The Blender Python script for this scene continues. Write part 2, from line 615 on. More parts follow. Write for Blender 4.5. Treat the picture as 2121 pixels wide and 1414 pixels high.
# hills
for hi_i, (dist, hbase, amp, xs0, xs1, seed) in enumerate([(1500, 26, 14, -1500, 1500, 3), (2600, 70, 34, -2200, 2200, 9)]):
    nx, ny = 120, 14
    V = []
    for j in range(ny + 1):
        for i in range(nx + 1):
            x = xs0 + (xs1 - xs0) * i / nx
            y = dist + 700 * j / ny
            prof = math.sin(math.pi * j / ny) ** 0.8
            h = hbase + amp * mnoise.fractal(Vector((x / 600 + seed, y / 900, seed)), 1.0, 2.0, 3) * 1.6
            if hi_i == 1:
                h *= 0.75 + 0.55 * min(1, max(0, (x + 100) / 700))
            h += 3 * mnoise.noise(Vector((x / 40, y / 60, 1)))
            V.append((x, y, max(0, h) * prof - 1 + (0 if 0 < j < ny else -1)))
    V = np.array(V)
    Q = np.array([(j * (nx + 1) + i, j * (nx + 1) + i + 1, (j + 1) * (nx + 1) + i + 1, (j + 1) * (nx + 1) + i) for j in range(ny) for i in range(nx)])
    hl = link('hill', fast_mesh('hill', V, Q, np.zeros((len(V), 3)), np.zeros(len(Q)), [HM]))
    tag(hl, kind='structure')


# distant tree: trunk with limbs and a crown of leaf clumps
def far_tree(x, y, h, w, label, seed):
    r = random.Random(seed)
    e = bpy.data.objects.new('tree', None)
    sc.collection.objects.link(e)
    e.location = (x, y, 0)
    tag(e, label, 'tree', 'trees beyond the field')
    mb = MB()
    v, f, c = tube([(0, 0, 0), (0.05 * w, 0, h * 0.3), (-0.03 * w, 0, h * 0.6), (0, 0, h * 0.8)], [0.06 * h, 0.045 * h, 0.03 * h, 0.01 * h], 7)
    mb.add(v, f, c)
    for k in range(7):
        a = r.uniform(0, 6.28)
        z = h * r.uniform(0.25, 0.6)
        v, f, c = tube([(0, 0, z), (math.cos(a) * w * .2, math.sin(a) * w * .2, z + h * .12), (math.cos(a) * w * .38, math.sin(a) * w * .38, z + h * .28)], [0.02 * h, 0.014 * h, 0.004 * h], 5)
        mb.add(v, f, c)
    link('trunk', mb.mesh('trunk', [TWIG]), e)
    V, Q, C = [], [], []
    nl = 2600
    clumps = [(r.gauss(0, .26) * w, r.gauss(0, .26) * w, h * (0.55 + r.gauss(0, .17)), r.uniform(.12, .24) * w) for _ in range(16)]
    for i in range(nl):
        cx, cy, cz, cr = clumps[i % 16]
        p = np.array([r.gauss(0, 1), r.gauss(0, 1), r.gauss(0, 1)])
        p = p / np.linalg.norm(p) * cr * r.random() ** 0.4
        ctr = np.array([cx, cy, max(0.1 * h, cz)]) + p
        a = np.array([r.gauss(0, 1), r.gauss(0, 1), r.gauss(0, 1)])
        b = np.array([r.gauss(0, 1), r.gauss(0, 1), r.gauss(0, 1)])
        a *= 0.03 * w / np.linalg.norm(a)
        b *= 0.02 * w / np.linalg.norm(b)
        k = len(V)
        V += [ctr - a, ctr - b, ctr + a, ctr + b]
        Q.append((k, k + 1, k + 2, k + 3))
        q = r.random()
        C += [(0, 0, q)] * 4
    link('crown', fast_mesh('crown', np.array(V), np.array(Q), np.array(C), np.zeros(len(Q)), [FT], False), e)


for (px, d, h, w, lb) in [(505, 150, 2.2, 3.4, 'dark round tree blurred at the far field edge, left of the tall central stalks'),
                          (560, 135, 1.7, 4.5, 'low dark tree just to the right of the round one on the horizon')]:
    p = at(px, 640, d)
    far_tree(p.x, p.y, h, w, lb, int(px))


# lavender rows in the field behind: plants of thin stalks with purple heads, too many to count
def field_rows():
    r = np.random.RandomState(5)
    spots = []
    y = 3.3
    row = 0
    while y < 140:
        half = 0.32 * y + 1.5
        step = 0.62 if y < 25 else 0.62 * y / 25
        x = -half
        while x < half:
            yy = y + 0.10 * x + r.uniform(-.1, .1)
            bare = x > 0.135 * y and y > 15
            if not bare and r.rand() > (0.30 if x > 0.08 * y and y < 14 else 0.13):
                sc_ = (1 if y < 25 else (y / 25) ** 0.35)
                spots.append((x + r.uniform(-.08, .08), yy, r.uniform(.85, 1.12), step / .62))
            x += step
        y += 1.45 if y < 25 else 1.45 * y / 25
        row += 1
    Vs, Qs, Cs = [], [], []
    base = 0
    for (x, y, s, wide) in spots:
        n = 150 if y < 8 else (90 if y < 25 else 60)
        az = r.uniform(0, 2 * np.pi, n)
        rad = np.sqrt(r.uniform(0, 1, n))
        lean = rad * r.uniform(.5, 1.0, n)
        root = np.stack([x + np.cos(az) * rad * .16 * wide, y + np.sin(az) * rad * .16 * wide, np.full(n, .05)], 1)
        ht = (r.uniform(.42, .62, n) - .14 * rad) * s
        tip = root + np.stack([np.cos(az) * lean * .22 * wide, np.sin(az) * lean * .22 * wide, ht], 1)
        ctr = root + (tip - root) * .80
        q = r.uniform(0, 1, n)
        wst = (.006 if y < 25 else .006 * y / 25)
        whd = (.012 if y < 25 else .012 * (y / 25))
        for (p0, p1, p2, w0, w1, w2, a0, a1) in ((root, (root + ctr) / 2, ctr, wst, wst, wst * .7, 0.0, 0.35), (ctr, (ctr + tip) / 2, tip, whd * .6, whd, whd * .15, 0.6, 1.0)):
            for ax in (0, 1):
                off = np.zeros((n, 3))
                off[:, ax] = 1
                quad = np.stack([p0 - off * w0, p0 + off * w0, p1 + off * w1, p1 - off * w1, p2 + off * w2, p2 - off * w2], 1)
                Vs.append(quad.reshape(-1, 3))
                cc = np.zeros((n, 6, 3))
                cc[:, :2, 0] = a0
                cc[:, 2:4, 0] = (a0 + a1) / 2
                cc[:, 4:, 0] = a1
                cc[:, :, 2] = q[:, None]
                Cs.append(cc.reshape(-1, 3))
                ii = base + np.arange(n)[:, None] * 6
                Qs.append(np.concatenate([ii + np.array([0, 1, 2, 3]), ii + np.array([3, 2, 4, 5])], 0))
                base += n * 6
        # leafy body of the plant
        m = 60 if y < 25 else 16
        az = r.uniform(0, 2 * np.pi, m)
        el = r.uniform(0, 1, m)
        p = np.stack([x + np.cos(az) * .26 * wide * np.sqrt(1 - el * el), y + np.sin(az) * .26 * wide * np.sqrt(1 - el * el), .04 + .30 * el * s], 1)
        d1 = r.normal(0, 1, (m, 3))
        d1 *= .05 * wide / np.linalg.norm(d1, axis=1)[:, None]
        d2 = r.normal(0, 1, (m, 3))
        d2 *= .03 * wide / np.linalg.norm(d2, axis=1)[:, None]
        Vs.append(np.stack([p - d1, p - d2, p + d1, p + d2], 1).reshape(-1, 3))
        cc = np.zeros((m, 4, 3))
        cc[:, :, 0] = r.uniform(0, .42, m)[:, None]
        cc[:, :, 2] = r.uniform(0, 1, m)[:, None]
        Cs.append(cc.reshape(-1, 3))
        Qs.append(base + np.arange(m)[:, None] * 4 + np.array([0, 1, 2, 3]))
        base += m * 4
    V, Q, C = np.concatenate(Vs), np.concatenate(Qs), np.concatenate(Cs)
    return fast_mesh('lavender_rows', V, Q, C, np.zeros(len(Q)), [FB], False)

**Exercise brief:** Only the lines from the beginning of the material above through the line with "tag(hl, kind='structure')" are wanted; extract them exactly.

**Complete output:**
The Blender Python script for this scene continues. Write part 2, from line 615 on. More parts follow. Write for Blender 4.5. Treat the picture as 2121 pixels wide and 1414 pixels high.
# hills
for hi_i, (dist, hbase, amp, xs0, xs1, seed) in enumerate([(1500, 26, 14, -1500, 1500, 3), (2600, 70, 34, -2200, 2200, 9)]):
    nx, ny = 120, 14
    V = []
    for j in range(ny + 1):
        for i in range(nx + 1):
            x = xs0 + (xs1 - xs0) * i / nx
            y = dist + 700 * j / ny
            prof = math.sin(math.pi * j / ny) ** 0.8
            h = hbase + amp * mnoise.fractal(Vector((x / 600 + seed, y / 900, seed)), 1.0, 2.0, 3) * 1.6
            if hi_i == 1:
                h *= 0.75 + 0.55 * min(1, max(0, (x + 100) / 700))
            h += 3 * mnoise.noise(Vector((x / 40, y / 60, 1)))
            V.append((x, y, max(0, h) * prof - 1 + (0 if 0 < j < ny else -1)))
    V = np.array(V)
    Q = np.array([(j * (nx + 1) + i, j * (nx + 1) + i + 1, (j + 1) * (nx + 1) + i + 1, (j + 1) * (nx + 1) + i) for j in range(ny) for i in range(nx)])
    hl = link('hill', fast_mesh('hill', V, Q, np.zeros((len(V), 3)), np.zeros(len(Q)), [HM]))
    tag(hl, kind='structure')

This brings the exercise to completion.